Exercise aim.
Copy word for word the lines in the records below, starting at the line with "What Blender Python" and ending at the line with "return tuple(s2l(int(h[i:i +". Skip the pictures.

┌─ Material provided

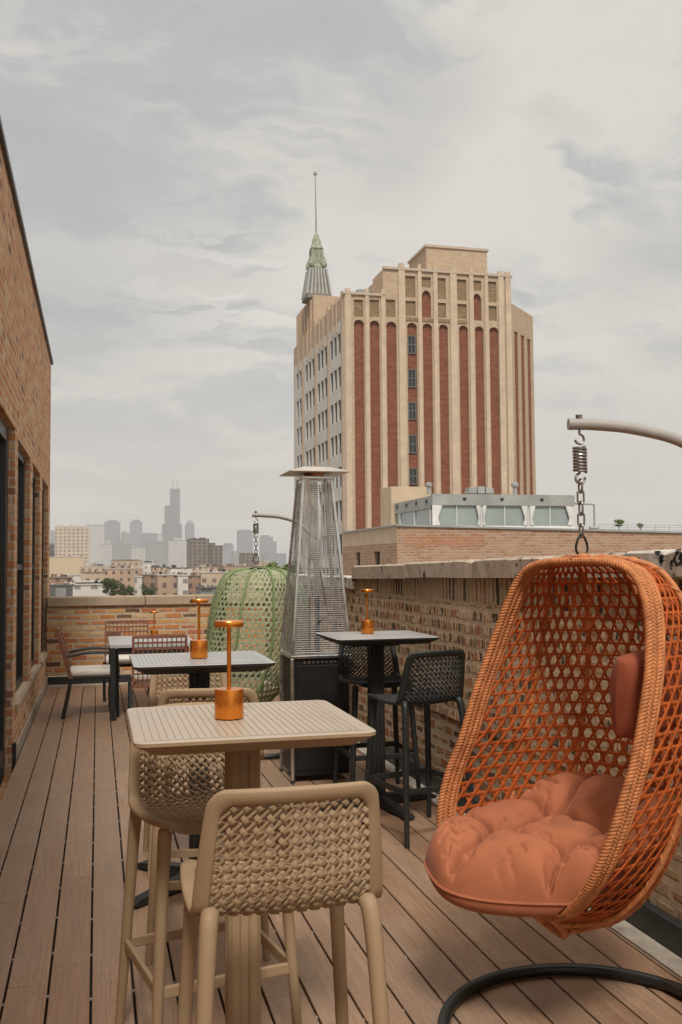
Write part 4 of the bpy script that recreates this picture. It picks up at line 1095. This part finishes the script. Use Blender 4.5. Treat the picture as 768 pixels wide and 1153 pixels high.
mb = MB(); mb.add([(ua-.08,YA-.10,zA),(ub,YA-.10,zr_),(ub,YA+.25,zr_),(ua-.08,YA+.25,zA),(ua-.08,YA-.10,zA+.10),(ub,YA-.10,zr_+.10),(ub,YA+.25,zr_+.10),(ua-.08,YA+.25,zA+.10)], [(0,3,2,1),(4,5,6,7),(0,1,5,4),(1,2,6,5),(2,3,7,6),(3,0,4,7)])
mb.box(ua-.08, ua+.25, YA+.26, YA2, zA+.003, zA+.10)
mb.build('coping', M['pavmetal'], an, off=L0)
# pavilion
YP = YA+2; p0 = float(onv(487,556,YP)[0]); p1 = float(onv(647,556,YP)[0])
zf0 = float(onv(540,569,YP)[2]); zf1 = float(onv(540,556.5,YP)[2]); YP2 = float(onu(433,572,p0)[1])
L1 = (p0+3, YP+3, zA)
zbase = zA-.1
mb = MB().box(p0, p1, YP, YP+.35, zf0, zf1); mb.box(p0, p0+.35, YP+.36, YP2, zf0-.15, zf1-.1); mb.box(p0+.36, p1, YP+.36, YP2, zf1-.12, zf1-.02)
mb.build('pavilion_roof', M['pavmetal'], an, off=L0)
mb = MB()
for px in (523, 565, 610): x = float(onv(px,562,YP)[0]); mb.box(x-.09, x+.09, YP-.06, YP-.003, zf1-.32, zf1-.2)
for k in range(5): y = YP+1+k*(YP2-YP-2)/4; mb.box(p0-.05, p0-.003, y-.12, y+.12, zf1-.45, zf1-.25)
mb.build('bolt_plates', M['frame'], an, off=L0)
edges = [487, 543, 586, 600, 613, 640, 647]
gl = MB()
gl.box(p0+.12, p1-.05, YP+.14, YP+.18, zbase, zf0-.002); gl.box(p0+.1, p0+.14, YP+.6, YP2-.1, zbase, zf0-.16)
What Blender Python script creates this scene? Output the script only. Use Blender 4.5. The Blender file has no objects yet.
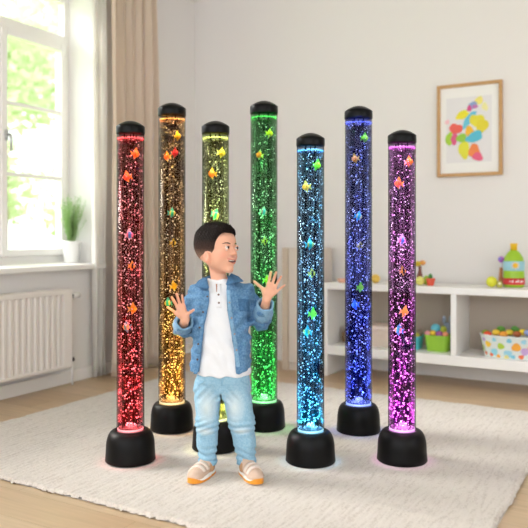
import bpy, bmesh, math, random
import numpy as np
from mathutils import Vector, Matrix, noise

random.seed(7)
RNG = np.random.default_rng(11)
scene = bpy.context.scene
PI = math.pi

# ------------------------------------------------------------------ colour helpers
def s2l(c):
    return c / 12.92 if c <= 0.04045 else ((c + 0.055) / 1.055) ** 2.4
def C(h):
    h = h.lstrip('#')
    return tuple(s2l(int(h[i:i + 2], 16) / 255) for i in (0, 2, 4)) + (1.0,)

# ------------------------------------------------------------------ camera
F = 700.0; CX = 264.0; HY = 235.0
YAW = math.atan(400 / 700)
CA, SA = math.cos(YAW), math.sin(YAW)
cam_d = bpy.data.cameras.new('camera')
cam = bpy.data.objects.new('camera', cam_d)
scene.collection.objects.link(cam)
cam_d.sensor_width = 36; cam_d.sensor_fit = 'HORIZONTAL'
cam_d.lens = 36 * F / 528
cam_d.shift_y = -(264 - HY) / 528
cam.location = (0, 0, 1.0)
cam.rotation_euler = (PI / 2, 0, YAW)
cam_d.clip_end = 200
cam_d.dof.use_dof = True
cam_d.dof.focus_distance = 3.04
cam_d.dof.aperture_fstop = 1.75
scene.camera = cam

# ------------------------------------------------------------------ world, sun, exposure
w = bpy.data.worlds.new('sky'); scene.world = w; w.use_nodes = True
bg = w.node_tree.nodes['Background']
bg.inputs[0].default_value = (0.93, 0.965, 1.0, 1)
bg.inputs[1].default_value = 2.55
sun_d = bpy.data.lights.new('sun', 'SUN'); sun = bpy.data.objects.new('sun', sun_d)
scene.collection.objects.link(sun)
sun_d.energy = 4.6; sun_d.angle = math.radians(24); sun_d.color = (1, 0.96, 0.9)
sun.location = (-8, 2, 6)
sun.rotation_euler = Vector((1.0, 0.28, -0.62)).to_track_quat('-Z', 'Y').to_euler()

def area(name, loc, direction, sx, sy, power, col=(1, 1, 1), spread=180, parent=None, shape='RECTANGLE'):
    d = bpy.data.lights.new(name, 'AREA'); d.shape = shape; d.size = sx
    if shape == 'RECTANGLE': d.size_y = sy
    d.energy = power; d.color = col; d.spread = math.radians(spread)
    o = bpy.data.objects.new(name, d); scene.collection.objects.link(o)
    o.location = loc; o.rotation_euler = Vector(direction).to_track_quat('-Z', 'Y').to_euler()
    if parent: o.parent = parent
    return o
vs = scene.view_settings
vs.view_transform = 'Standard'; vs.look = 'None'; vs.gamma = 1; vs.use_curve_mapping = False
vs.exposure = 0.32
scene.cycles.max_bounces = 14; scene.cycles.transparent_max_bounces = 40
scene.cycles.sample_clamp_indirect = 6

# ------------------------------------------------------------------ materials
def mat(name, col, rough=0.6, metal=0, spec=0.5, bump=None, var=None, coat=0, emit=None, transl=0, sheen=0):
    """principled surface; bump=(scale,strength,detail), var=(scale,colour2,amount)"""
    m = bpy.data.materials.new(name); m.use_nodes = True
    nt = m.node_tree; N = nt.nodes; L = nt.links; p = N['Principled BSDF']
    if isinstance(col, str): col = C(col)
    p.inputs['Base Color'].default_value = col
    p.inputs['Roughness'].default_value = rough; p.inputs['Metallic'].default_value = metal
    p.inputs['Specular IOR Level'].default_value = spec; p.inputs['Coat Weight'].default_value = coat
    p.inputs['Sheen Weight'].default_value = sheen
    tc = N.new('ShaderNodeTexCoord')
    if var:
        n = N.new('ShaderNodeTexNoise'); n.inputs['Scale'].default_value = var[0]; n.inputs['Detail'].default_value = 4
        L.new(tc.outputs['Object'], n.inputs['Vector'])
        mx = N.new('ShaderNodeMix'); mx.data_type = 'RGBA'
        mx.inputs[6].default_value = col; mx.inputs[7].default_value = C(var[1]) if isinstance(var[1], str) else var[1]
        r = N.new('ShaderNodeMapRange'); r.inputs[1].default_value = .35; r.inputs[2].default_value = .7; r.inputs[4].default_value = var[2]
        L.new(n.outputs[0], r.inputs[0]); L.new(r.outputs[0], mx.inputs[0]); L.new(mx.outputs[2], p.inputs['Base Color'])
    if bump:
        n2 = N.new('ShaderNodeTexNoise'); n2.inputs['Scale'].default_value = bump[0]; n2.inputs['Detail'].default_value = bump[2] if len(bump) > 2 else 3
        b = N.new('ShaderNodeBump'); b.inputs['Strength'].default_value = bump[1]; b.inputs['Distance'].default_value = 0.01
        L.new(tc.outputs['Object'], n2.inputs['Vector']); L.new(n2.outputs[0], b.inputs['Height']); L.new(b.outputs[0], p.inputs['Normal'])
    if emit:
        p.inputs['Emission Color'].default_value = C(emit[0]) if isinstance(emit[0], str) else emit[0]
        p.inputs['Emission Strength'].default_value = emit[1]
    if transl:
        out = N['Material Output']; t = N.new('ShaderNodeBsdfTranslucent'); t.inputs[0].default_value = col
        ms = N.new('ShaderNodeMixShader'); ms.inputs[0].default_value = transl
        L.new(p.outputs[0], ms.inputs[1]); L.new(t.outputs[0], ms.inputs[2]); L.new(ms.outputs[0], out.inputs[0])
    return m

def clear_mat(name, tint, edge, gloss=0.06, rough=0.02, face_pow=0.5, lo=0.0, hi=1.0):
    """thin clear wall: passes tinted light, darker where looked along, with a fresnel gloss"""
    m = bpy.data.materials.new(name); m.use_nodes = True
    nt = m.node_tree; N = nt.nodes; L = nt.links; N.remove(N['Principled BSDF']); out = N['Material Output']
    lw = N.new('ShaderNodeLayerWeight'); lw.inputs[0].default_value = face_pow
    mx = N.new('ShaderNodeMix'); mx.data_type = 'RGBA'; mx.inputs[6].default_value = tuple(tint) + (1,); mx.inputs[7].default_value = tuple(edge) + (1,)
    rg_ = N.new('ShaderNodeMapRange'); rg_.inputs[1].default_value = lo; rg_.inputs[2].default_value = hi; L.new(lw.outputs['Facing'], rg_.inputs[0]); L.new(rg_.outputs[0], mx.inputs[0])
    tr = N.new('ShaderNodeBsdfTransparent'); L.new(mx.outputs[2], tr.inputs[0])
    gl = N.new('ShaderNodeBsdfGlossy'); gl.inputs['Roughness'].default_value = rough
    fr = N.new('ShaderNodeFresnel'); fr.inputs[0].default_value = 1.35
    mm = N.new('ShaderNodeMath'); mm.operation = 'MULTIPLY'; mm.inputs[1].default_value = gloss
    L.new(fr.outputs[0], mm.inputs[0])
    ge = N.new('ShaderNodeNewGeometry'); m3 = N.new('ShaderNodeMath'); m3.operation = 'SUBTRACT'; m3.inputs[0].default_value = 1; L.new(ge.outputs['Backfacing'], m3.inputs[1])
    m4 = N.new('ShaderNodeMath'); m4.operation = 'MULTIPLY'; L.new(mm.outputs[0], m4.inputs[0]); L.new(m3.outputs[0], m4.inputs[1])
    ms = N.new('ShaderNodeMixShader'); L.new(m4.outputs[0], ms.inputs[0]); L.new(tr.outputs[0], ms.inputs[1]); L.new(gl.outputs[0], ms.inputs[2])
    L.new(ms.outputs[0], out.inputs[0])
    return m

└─

Full response.
What Blender Python script creates this scene? Output the script only. Use Blender 4.5. The Blender file has no objects yet.
import bpy, bmesh, math, random
import numpy as np
from mathutils import Vector, Matrix, noise

random.seed(7)
RNG = np.random.default_rng(11)
scene = bpy.context.scene
PI = math.pi

# ------------------------------------------------------------------ colour helpers
def s2l(c):
    return c / 12.92 if c <= 0.04045 else ((c + 0.055) / 1.055) ** 2.4
def C(h):
    h = h.lstrip('#')
    return tuple(s2l(int(h[i:i + 2], 16) / 255) for i in (0, 2, 4)) + (1.0,)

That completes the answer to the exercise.